When the healing happens, one of the lepers, who also was a Samaritan, an outsider, realizes a miracle has happened.  He can hardly believe he is clean and whole again.  He turns around and runs back to Jesus with just one thing to say over and over again…”thank you, thank you, thank you.”  Though Jesus is touched by the man’s gratitude, he puzzles over the fact that ten were healed, but only one returned to thank God.

As we approach Thanksgiving, that season when we reflect on all that we are grateful for, let’s strive to be counted among the 10%, those who remember to say thanks because thanks is more than a word!  It’s an attitude, a condition under which even more possibility happens.  In the case of the leper, Jesus suggests to him as he sends the man on his way, that his faith has made him well.  To me, that implies that faith must walk hand in hand with gratitude.  That recognizing God’s part in the things we receive, helps to manifest even more of those things.

What about the others who were also healed, but didn’t say thanks?  Perhaps we can see ourselves in them a bit as well.  How often do we think we’ve caused good things to happen on our own?  How often do we assume we’re entitled to God’s gifts and blessings?

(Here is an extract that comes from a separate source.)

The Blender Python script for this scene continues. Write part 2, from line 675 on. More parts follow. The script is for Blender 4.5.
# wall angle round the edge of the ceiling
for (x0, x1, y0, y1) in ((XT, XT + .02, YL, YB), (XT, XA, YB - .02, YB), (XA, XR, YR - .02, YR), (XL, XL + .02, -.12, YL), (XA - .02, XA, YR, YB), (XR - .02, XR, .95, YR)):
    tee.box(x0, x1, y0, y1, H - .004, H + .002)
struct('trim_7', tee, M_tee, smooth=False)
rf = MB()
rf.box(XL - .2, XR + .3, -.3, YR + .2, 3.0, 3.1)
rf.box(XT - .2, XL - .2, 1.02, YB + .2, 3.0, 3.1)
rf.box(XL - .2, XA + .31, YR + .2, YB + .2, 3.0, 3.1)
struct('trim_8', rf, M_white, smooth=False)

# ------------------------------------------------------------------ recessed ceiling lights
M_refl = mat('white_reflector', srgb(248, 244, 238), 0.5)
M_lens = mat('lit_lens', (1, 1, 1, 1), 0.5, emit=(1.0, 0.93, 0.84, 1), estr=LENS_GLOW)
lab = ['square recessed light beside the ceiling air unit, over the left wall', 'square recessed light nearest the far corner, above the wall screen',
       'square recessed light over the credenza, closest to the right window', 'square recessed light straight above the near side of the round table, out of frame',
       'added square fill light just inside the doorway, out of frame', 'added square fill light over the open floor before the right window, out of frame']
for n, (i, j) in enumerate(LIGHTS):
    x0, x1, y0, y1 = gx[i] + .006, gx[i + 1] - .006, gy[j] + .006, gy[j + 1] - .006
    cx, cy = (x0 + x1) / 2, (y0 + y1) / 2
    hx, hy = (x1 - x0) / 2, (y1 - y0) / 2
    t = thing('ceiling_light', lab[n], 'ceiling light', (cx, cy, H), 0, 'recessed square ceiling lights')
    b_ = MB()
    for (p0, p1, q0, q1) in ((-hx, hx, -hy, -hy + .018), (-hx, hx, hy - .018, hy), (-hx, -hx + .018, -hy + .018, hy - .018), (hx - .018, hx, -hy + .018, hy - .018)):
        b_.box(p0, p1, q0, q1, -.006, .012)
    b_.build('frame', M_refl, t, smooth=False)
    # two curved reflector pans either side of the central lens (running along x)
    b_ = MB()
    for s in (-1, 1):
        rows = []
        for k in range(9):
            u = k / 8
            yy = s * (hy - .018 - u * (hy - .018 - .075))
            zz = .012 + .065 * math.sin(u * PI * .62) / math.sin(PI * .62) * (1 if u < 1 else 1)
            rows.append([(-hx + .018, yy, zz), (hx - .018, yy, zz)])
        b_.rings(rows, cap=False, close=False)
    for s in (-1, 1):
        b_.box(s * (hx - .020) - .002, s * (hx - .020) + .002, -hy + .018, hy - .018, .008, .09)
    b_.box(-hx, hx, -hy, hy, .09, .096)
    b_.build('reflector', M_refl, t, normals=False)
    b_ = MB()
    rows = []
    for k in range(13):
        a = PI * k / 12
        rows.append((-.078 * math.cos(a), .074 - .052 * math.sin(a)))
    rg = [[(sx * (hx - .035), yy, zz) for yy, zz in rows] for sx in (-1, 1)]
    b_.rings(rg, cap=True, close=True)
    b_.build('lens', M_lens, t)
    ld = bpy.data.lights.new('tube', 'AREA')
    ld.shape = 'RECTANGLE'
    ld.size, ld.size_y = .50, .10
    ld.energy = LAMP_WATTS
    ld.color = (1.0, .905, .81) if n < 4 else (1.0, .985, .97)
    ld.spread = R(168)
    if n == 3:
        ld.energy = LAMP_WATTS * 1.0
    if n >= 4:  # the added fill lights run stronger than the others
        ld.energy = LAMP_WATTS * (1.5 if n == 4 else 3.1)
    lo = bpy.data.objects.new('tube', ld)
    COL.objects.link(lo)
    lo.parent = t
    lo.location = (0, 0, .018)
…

Gratitude then is about how we receive the goodness and the grace God has provided.  One writer said it like this, “Gratitude is from the same root word as grace–the boundless mercy of God.  Thanksgiving is from the same root word as think, so to think is to thank.”

When you think about it, we have abundance beyond measure…the oxygen of love and the abundant living waters for grace to make it all worthwhile.  May you share the blessings of family and friends covered by the banner of gratitude.  We are among all people, abundantly blessed.

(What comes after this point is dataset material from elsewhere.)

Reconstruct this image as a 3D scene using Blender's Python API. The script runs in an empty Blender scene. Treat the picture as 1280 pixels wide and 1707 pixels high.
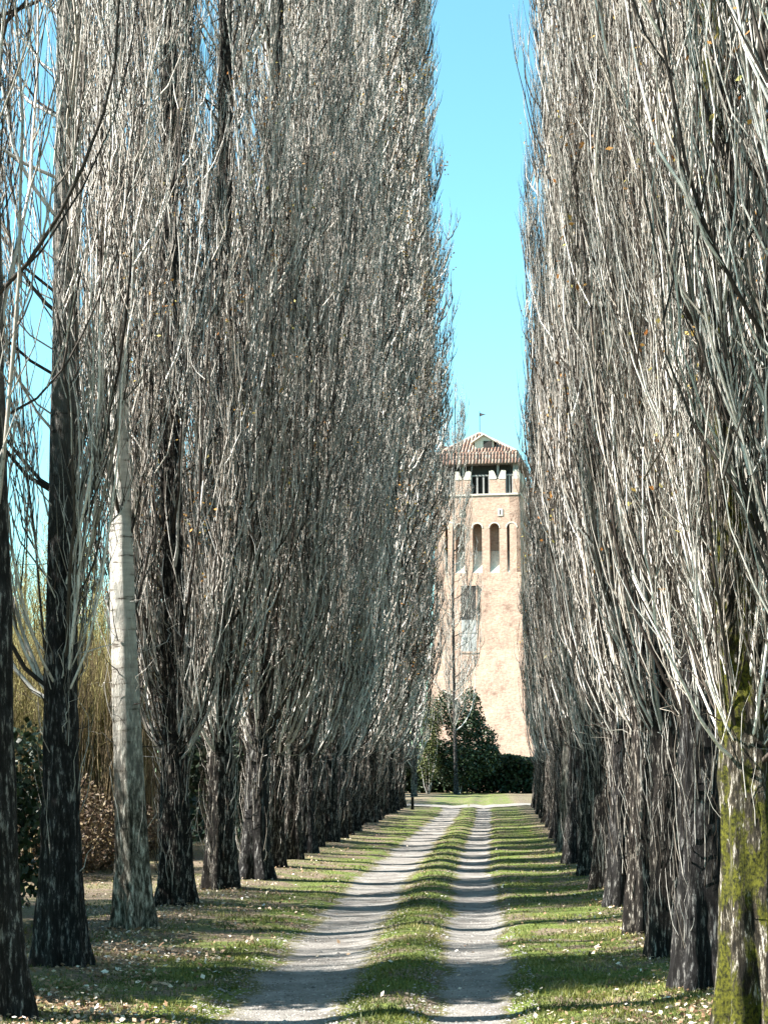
import bpy, math, random
import numpy as np
import mathutils
from mathutils import Vector

# ------------------------------------------------------------------ camera, world, sun, exposure
S = bpy.context.scene
C = S.collection
rad = math.radians
cam_d = bpy.data.cameras.new('camera'); cam = bpy.data.objects.new('camera', cam_d); C.objects.link(cam)
cam_d.sensor_fit = 'HORIZONTAL'; cam_d.sensor_width = 36; cam_d.lens = 36*2800/1280
cam_d.clip_start = 0.1; cam_d.clip_end = 3000
EYE = 1.75
cam.location = (0, 0, EYE)
cam.rotation_euler = (rad(90+8.74), 0, rad(3.35))
S.camera = cam

SUN_AZ, SUN_EL = rad(16), rad(44)      # sun to the left, a little behind the camera
sv = Vector((-math.cos(SUN_AZ)*math.cos(SUN_EL), -math.sin(SUN_AZ)*math.cos(SUN_EL), math.sin(SUN_EL)))
w = bpy.data.worlds.new('World'); S.world = w; w.use_nodes = True
wt = w.node_tree; bg = wt.nodes['Background']
sky = wt.nodes.new('ShaderNodeTexSky'); sky.sky_type = 'NISHITA'; sky.sun_disc = False
sky.sun_elevation = SUN_EL; sky.sun_rotation = math.atan2(sv.x, sv.y)
sky.air_density = 1.0; sky.dust_density = 0.3; sky.ozone_density = 1.0
tint = wt.nodes.new('ShaderNodeMix'); tint.data_type = 'RGBA'; tint.blend_type = 'MULTIPLY'
tint.inputs[0].default_value = 1.0; tint.inputs[7].default_value = (0.74, 1.18, 1.04, 1)
wt.links.new(sky.outputs[0], tint.inputs[6]); wt.links.new(tint.outputs[2], bg.inputs[0])
bg.inputs[1].default_value = 0.064
sl = bpy.data.lights.new('sun', 'SUN'); sl.energy = 5.0; sl.angle = rad(0.5); sl.color = (1.0, 0.95, 0.88)
so = bpy.data.objects.new('sun', sl); C.objects.link(so); so.rotation_euler = sv.to_track_quat('Z', 'Y').to_euler()
S.view_settings.view_transform = 'Standard'; S.view_settings.look = 'None'
S.view_settings.gamma = 1; S.view_settings.use_curve_mapping = False
S.view_settings.exposure = 2.35

# ------------------------------------------------------------------ helpers
def P(px, py=None, d=None):
    """ground point (or distance d) from photograph pixels -> lateral, distance"""
    if d is None: d = 2800*EYE/(py-1284)
    return ((px-804)*d/2800, d)

def tag(o, label=None, cat=None, group=None, kind=None):
    if label: o['label'] = label
    if cat: o['category'] = cat
    if group: o['group'] = group
    if kind: o['kind'] = kind
    return o

def empty(name, loc, rz=0):
    o = bpy.data.objects.new(name, None); C.objects.link(o); o.location = loc; o.rotation_euler = (0, 0, rz)
    o.empty_display_size = 0.3
    return o

def obj(name, me, parent=None, loc=None):
    o = bpy.data.objects.new(name, me); C.objects.link(o)
    if parent: o.parent = parent
    if loc: o.location = loc
    return o

def mesh_np(name, V, F, mat, attr=None, smooth=False):
    """V (n,3); F (m,k) constant-size faces; attr: dict name->per-vertex float"""
    me = bpy.data.meshes.new(name)
    V = np.ascontiguousarray(V, dtype=np.float32); F = np.ascontiguousarray(F, dtype=np.int32)
    m, k = F.shape
    me.vertices.add(len(V)); me.vertices.foreach_set('co', V.ravel())
    me.loops.add(m*k); me.loops.foreach_set('vertex_index', F.ravel())
    me.polygons.add(m); me.polygons.foreach_set('loop_start', np.arange(0, m*k, k, dtype=np.int32))
    me.polygons.foreach_set('loop_total', np.full(m, k, dtype=np.int32))
    if smooth: me.polygons.foreach_set('use_smooth', np.ones(m, dtype=bool))
    me.update(calc_edges=True)
    if attr:
        for kx, a in attr.items():
            at = me.attributes.new(kx, 'FLOAT', 'POINT'); at.data.foreach_set('value', np.ascontiguousarray(a, dtype=np.float32))
    me.materials.append(mat)
    return me

class MB:
    """plain polygon builder"""
    def __init__(s): s.v = []; s.f = []
    def box(s, x0, x1, y0, y1, z0, z1):
        b = len(s.v)
        s.v += [(x0,y0,z0),(x1,y0,z0),(x1,y1,z0),(x0,y1,z0),(x0,y0,z1),(x1,y0,z1),(x1,y1,z1),(x0,y1,z1)]
        s.f += [tuple(b+i for i in q) for q in ((0,3,2,1),(4,5,6,7),(0,1,5,4),(1,2,6,5),(2,3,7,6),(3,0,4,7))]
        return s
    def prism(s, poly, y0, y1):
        """poly: list of (x,z) counter-clockwise seen from -y; extruded y0..y1"""
        b = len(s.v); n = len(poly)
        s.v += [(x, y0, z) for x, z in poly] + [(x, y1, z) for x, z in poly]
        s.f.append(tuple(b+i for i in range(n))); s.f.append(tuple(b+n+i for i in reversed(range(n))))
        for i in range(n):
            j = (i+1) % n
            s.f.append((b+j, b+i, b+n+i, b+n+j))
        return s
    def prism_x(s, poly, x0, x1):
        """poly of (y,z) extruded along x"""
        b = len(s.v); n = len(poly)
        s.v += [(x0, y, z) for y, z in poly] + [(x1, y, z) for y, z in poly]
        s.f.append(tuple(b+i for i in range(n))); s.f.append(tuple(b+n+i for i in reversed(range(n))))
        for i in range(n):
            j = (i+1) % n
            s.f.append((b+j, b+i, b+n+i, b+n+j))
        return s
    def quad(s, *p):
        b = len(s.v); s.v += list(p); s.f.append(tuple(range(b, b+len(p)))); return s
    def build(s, name, mat, parent=None):
        me = bpy.data.meshes.new(name); me.from_pydata(s.v, [], s.f); me.update(); me.materials.append(mat)
        return obj(name, me, parent)

def vnoise(x, y, seed=0):
    xi = np.floor(x).astype(np.int64); yi = np.floor(y).astype(np.int64)
    fx = x-xi; fy = y-yi; fx = fx*fx*(3-2*fx); fy = fy*fy*(3-2*fy)
    def h(a, b):
        n = (a*374761393 + b*668265263 + seed*1442695041) & 0x7fffffff
        n = ((n ^ (n >> 13))*1274126177) & 0x7fffffff
        return ((n ^ (n >> 16)) & 0xffff)/65535.0
    return (h(xi, yi)*(1-fx)+h(xi+1, yi)*fx)*(1-fy) + (h(xi, yi+1)*(1-fx)+h(xi+1, yi+1)*fx)*fy

# ------------------------------------------------------------------ materials
def newmat(name):
    m = bpy.data.materials.new(name); m.use_nodes = True
    nt = m.node_tree; b = nt.nodes['Principled BSDF']
    b.inputs['Specular IOR Level'].default_value = 0.2
    return m, nt, b
def N(nt, t, **kw):
    n = nt.nodes.new(t)
    for k, v in kw.items():
        if k.startswith('i_'):
            key = k[2:]; key = int(key) if key.isdigit() else key
            n.inputs[key].default_value = v
        else: setattr(n, k, v)
    return n
def L(nt, a, b): nt.links.new(a, b)
def coords(nt, scale, kind='Object'):
    tc = N(nt, 'ShaderNodeTexCoord'); mp = N(nt, 'ShaderNodeMapping'); mp.inputs['Scale'].default_value = scale
    L(nt, tc.outputs[kind], mp.inputs[0]); return mp.outputs[0]
def world_coords(nt, scale):
    g = N(nt, 'ShaderNodeNewGeometry'); mp = N(nt, 'ShaderNodeMapping'); mp.inputs['Scale'].default_value = scale
    L(nt, g.outputs['Position'], mp.inputs[0]); return mp.outputs[0]
def noise(nt, vec, scale, detail=4, rough=0.6):
    n = N(nt, 'ShaderNodeTexNoise'); n.inputs['Scale'].default_value = scale
    n.inputs['Detail'].default_value = detail; n.inputs['Roughness'].default_value = rough
    L(nt, vec, n.inputs['Vector']); return n.outputs[0]
def ramp(nt, fac, stops):
    r = N(nt, 'ShaderNodeValToRGB'); e = r.color_ramp.elements
    while len(e) < len(stops): e.new(0.5)
    for i, (p, c) in enumerate(stops):
        e[i].position = p; e[i].color = (*c, 1) if len(c) == 3 else c
    L(nt, fac, r.inputs[0]); return r.outputs[0]
def mix(nt, fac, a, b, mode='MIX'):
    m = N(nt, 'ShaderNodeMix', data_type='RGBA', blend_type=mode)
    for sock, val in ((m.inputs[0], fac), (m.inputs[6], a), (m.inputs[7], b)):
        if isinstance(val, (int, float)): sock.default_value = val
        elif isinstance(val, tuple): sock.default_value = (*val, 1)
        else: L(nt, val, sock)
    return m.outputs[2]
def bump(nt, b, h, strength, dist):
    n = N(nt, 'ShaderNodeBump'); n.inputs['Strength'].default_value = strength; n.inputs['Distance'].default_value = dist
    L(nt, h, n.inputs['Height']); L(nt, n.outputs[0], b.inputs['Normal'])

def bark_mat(name, pale, mid, dark, moss=None, strength=1.0, smoothbark=False, zr_=(1.2, 4.2), sk=1.0):
    m, nt, b = newmat(name)
    v = coords(nt, (1, 1, 0.22)); n1 = noise(nt, v, 30, 6, 0.75)
    v2 = coords(nt, (1, 1, 0.4)); n2 = noise(nt, v2, 11, 4, 0.7)
    c = ramp(nt, n1, [(0.44, dark), (0.545, mid), (0.61, pale)])  # bark ridges and furrows; the sharp pale stop also paints sunlit patches
    big = ramp(nt, n2, [(0.42, (0.45, 0.43, 0.40)), (0.58, (1.1, 1.1, 1.1))])
    c = mix(nt, 1.0, c, big, 'MULTIPLY')
    if smoothbark:   # pale smooth poplar bark with dark horizontal scars, rough only near the foot
        v3 = coords(nt, (0.6, 0.6, 3.2)); n3 = noise(nt, v3, 4.5, 4, 0.6)
        sm = ramp(nt, n3, [(0.36, (0.10*sk, 0.085*sk, 0.07*sk)), (0.42, (0.42*sk, 0.40*sk, 0.36*sk)), (0.7, (0.60*sk, 0.58*sk, 0.53*sk))])
        g = N(nt, 'ShaderNodeTexCoord'); sx = N(nt, 'ShaderNodeSeparateXYZ'); L(nt, g.outputs['Object'], sx.inputs[0])
        mr = N(nt, 'ShaderNodeMapRange', i_1=zr_[0], i_2=zr_[1]); L(nt, sx.outputs[2], mr.inputs[0])
        c = mix(nt, mr.outputs[0], c, sm)
    if moss:
        n4 = noise(nt, coords(nt, (1, 1, 0.45)), 5.5, 5, 0.62)
        mm = ramp(nt, n4, [(0.46, (0, 0, 0)), (0.52, (1, 1, 1))])
        g = N(nt, 'ShaderNodeNewGeometry'); nn = N(nt, 'ShaderNodeVectorMath', operation='DOT_PRODUCT')
        nn.inputs[1].default_value = (-0.15, -1, 0.1); L(nt, g.outputs['Normal'], nn.inputs[0])
        mr = N(nt, 'ShaderNodeMapRange', i_1=-0.2, i_2=0.5); L(nt, nn.outputs['Value'], mr.inputs[0])
        mu = N(nt, 'ShaderNodeMath', operation='MULTIPLY'); L(nt, mm, mu.inputs[0]); L(nt, mr.outputs[0], mu.inputs[1])
        n5 = noise(nt, coords(nt, (1, 1, 1)), 40, 3)
        mc = ramp(nt, n5, [(0.35, (0.012, 0.014, 0.003)), (0.62, (0.105, 0.105, 0.010))])
        c = mix(nt, mu.outputs[0], c, mc)
    oi = N(nt, 'ShaderNodeObjectInfo'); mr = N(nt, 'ShaderNodeMapRange', i_3=0.8, i_4=1.15); L(nt, oi.outputs['Random'], mr.inputs[0])
    c = mix(nt, 1.0, c, mr.outputs[0], 'MULTIPLY')
    L(nt, c, b.inputs['Base Color']); b.inputs['Roughness'].default_value = 0.9
    bump(nt, b, n1, strength, 0.05)
    return m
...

Happy Thanksgiving from Costa Rica.   I’m so blessed to have each of you in my life!

  1. Kathleen Campbell says:

    Absolutely beautiful–again–as always. So a great big thanks to YOU for sharing your wisdom and insight. As God says in the book of James, “Every good and perfect gift is from above and comes down from the Father.” Thank you for being open to be used of Him to His honor and glory—-and for our benefit.